Looking at the bigger picture, he is now up to 18 Grand Slam trophies, moving within two of Roger Federer's men's record of 20.
Nadal, however, did not want to entertain any discussion of a pursuit of Federer.
"I am not very worried about this stuff," Nadal said. "You can't be frustrated all the time because the neighbor has a bigger house than you or a bigger TV or better garden."
Thiem, a 25-year-old Austrian who was seeded No. 4 and upset No. 1 Novak Djokovic in a draining, rain-interrupted semifinal played over two days, was eyeing his first major title in this rematch of the 2018 final in Paris. But again, he couldn't solve Nadal.
"First thing that I want to say is congrats to Dominic. I feel sorry, because he deserves it here, too," Nadal said. "He has an unbelievable intensity."
So, of course, does Nadal. This had been, by his lofty standards, a rough season, from the most lopsided Grand Slam final loss of his career - against Djokovic at the Australian Open - to entering May without a title for the first year since 2004. Injuries, as often is the case with Nadal, were a problem, including a bad right knee.
"Mentally, I lost a little bit (of) energy, because I had too many issues in a row," Nadal said, tapping his right fingers on his temple.
"When you are constantly hit in the face," he said in Spanish, "you end up being hurt."
He started to right himself by taking the Italian Open title on clay last month.
"It was very important for him to win in Rome.

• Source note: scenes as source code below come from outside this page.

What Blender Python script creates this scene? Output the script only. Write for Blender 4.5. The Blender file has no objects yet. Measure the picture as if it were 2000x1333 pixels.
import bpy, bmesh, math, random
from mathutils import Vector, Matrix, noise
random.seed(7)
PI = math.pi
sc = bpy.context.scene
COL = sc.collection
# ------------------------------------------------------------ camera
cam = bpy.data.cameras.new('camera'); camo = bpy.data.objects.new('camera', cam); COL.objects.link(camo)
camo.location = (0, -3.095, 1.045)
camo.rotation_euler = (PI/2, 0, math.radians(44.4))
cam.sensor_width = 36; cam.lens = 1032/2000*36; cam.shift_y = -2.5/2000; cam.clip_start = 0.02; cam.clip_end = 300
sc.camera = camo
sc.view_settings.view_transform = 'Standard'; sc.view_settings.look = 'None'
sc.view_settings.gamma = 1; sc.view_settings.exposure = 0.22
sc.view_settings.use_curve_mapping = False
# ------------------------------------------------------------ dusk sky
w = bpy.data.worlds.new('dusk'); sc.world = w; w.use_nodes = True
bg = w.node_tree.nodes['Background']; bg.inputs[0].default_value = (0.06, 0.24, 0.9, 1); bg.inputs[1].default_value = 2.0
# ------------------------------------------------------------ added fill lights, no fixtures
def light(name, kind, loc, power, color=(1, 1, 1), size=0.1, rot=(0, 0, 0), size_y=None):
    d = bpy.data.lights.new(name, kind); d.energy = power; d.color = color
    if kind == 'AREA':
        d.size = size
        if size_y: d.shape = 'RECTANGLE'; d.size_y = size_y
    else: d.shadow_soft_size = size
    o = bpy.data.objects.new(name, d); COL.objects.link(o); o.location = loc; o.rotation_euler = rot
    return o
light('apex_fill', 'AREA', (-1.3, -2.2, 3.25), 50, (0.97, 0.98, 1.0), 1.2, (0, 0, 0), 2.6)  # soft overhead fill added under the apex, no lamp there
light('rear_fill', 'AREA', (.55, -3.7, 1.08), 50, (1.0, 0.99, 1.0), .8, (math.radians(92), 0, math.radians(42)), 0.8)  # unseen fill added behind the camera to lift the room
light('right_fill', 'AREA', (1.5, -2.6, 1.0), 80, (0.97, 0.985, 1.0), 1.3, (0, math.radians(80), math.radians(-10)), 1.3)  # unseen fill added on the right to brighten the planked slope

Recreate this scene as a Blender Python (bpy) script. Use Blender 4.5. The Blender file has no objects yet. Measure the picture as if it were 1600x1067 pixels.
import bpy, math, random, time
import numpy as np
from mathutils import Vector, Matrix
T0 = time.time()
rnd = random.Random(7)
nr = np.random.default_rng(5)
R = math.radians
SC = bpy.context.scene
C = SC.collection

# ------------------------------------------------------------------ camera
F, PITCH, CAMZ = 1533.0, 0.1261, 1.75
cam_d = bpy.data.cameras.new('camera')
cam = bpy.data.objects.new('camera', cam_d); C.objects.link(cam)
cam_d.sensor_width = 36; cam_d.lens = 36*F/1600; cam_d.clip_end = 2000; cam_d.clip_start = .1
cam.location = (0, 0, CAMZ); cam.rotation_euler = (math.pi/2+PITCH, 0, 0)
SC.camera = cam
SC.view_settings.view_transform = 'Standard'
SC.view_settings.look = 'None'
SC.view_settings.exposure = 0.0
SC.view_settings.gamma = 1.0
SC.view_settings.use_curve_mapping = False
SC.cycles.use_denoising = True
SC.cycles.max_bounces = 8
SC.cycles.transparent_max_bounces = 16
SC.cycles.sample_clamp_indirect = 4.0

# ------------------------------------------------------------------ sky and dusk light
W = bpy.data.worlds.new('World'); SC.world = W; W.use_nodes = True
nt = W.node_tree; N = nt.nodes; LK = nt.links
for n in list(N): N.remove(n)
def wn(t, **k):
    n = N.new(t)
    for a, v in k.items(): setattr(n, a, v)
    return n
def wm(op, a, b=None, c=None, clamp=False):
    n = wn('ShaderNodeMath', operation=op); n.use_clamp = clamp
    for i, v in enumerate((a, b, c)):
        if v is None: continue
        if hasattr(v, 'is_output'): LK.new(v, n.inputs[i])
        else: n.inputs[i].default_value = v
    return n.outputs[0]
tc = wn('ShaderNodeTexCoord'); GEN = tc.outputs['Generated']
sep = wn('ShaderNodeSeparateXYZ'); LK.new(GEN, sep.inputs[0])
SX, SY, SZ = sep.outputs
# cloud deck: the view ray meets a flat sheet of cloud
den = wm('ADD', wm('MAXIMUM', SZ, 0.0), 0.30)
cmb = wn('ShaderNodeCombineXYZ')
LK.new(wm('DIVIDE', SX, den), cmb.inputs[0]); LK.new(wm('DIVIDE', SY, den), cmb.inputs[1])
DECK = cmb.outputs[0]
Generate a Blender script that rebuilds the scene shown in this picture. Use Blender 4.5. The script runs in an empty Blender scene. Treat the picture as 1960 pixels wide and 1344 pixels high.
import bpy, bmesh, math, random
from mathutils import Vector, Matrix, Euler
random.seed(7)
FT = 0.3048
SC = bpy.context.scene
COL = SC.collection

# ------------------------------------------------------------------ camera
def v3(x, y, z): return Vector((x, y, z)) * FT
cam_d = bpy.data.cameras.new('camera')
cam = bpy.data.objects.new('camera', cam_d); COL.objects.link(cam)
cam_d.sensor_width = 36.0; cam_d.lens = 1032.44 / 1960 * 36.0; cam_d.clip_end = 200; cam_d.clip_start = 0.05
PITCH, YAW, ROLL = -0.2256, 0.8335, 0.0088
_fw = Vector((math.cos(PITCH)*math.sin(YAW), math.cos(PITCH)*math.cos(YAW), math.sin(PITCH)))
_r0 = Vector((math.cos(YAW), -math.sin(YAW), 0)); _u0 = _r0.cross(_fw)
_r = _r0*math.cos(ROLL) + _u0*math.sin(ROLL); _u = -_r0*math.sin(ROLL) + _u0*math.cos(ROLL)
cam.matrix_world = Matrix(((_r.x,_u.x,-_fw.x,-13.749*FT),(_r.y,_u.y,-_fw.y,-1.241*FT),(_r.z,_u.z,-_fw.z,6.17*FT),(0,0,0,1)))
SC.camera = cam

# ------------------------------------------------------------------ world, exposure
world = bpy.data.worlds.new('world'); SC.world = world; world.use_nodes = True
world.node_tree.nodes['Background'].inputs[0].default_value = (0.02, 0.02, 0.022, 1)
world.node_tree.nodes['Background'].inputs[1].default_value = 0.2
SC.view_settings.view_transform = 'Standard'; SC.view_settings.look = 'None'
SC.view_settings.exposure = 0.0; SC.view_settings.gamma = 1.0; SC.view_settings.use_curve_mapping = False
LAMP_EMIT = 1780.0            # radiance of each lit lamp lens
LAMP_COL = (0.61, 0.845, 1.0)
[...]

It was like he realized that he was getting back on the good level, on the right path," said Nadal's coach, 1998 French Open champion Carlos Moya, "and gaining a lot of confidence."
Soon enough, Nadal found himself in a familiar position in Paris: playing in the final, and winning it.
This one began on a cloudy afternoon, with the temperature in the low 60s (mid-teens Celsius) and only a slight breeze. In the initial game - interrupted briefly by a baby wailing in the stands, drawing a laugh from other spectators and prompting Nadal to back away from the baseline between serves - three of the five points lasted at least 11 strokes.